AIM :: Transcribe the material word for word, but without the images.

SOURCE EXCERPT ::
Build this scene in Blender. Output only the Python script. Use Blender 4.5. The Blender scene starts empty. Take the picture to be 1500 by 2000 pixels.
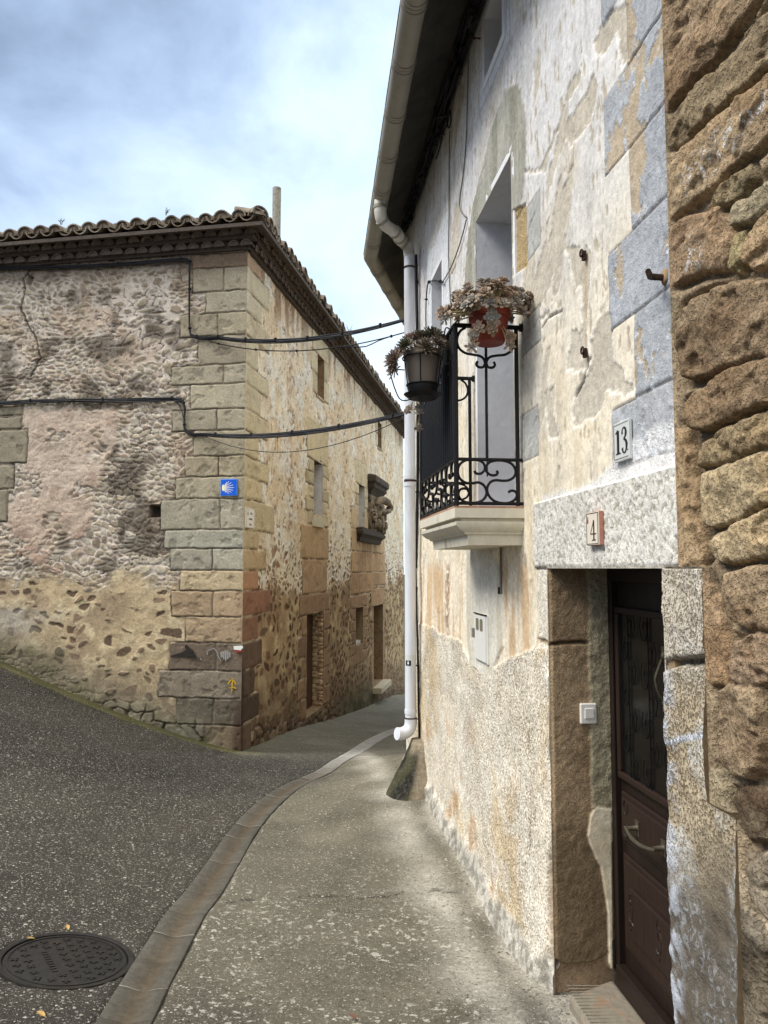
import bpy, bmesh, math, random
import numpy as np
from mathutils import Vector, Matrix
random.seed(7)
scene = bpy.context.scene
COLL = scene.collection
# ---------------------------------------------------------------- camera
FPX, PITCH, CAMZ = 1450.0, math.atan(110 / 1450), 1.9
cam = bpy.data.cameras.new('camera')
cam.sensor_fit = 'VERTICAL'; cam.sensor_height = 24; cam.sensor_width = 18
cam.lens = 24 * FPX / 2000; cam.clip_start = 0.05; cam.clip_end = 2000
camo = bpy.data.objects.new('camera', cam); COLL.objects.link(camo)
camo.location = (0, 0, CAMZ); camo.rotation_euler = (math.pi / 2 + PITCH, 0, 0)
scene.camera = camo
# ---------------------------------------------------------------- light
SUN_EL, SUN_AZ = 50.0, 256.0          # degrees, azimuth clockwise from +Y
world = bpy.data.worlds.new('World'); scene.world = world; world.use_nodes = True
sun = bpy.data.lights.new('sun', 'SUN'); sun.energy = 2.1; sun.angle = math.radians(24); sun.color = (1, .96, .90)
suno = bpy.data.objects.new('sun', sun); COLL.objects.link(suno)
_e, _a = math.radians(SUN_EL), math.radians(SUN_AZ)
_to = Vector((math.sin(_a) * math.cos(_e), math.cos(_a) * math.cos(_e), math.sin(_e)))
suno.rotation_euler = _to.to_track_quat('Z', 'Y').to_euler(); suno.location = (0, 0, 20)
scene.view_settings.view_transform = 'Standard'; scene.view_settings.look = 'None'
scene.view_settings.exposure = 0.74; scene.view_settings.gamma = 1


def NODE(nt, typ, ins=None, **props):
    n = nt.nodes.new(typ)
    for k, v in props.items(): setattr(n, k, v)
    for k, v in (ins or {}).items():
        s = n.inputs[k]
        if isinstance(v, bpy.types.NodeSocket): nt.links.new(v, s)
        else: s.default_value = v
    return n


def MATH(nt, op, a, b=0.0, clamp=False):
    return NODE(nt, 'ShaderNodeMath', {0: a, 1: b}, operation=op, use_clamp=clamp).outputs[0]


def MIX(nt, f, a, b, blend='MIX'):
    n = NODE(nt, 'ShaderNodeMix', None, data_type='RGBA', blend_type=blend)
    for k, v in ((0, f), (6, a), (7, b)):
        if isinstance(v, bpy.types.NodeSocket): nt.links.new(v, n.inputs[k])
        else: n.inputs[k].default_value = v if k == 0 else (tuple(v) + (1,))[:4]
    return n.outputs[2]


def RANGE(nt, v, a, b, c=0.0, d=1.0):
    return NODE(nt, 'ShaderNodeMapRange', {0: v, 1: a, 2: b, 3: c, 4: d}, clamp=True).outputs[0]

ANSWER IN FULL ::
Build this scene in Blender. Output only the Python script. Use Blender 4.5. The Blender scene starts empty. Take the picture to be 1500 by 2000 pixels.
import bpy, bmesh, math, random
import numpy as np
from mathutils import Vector, Matrix
random.seed(7)
scene = bpy.context.scene
COLL = scene.collection
# ---------------------------------------------------------------- camera
FPX, PITCH, CAMZ = 1450.0, math.atan(110 / 1450), 1.9
cam = bpy.data.cameras.new('camera')
cam.sensor_fit = 'VERTICAL'; cam.sensor_height = 24; cam.sensor_width = 18
cam.lens = 24 * FPX / 2000; cam.clip_start = 0.05; cam.clip_end = 2000
camo = bpy.data.objects.new('camera', cam); COLL.objects.link(camo)
camo.location = (0, 0, CAMZ); camo.rotation_euler = (math.pi / 2 + PITCH, 0, 0)
scene.camera = camo
# ---------------------------------------------------------------- light
SUN_EL, SUN_AZ = 50.0, 256.0          # degrees, azimuth clockwise from +Y
world = bpy.data.worlds.new('World'); scene.world = world; world.use_nodes = True
sun = bpy.data.lights.new('sun', 'SUN'); sun.energy = 2.1; sun.angle = math.radians(24); sun.color = (1, .96, .90)
suno = bpy.data.objects.new('sun', sun); COLL.objects.link(suno)
_e, _a = math.radians(SUN_EL), math.radians(SUN_AZ)
_to = Vector((math.sin(_a) * math.cos(_e), math.cos(_a) * math.cos(_e), math.sin(_e)))
suno.rotation_euler = _to.to_track_quat('Z', 'Y').to_euler(); suno.location = (0, 0, 20)
scene.view_settings.view_transform = 'Standard'; scene.view_settings.look = 'None'
scene.view_settings.exposure = 0.74; scene.view_settings.gamma = 1


def NODE(nt, typ, ins=None, **props):
    n = nt.nodes.new(typ)
    for k, v in props.items(): setattr(n, k, v)
    for k, v in (ins or {}).items():
        s = n.inputs[k]
        if isinstance(v, bpy.types.NodeSocket): nt.links.new(v, s)
        else: s.default_value = v
    return n


def MATH(nt, op, a, b=0.0, clamp=False):
    return NODE(nt, 'ShaderNodeMath', {0: a, 1: b}, operation=op, use_clamp=clamp).outputs[0]


def MIX(nt, f, a, b, blend='MIX'):
    n = NODE(nt, 'ShaderNodeMix', None, data_type='RGBA', blend_type=blend)
    for k, v in ((0, f), (6, a), (7, b)):
        if isinstance(v, bpy.types.NodeSocket): nt.links.new(v, n.inputs[k])
        else: n.inputs[k].default_value = v if k == 0 else (tuple(v) + (1,))[:4]
    return n.outputs[2]


def RANGE(nt, v, a, b, c=0.0, d=1.0):
    return NODE(nt, 'ShaderNodeMapRange', {0: v, 1: a, 2: b, 3: c, 4: d}, clamp=True).outputs[0]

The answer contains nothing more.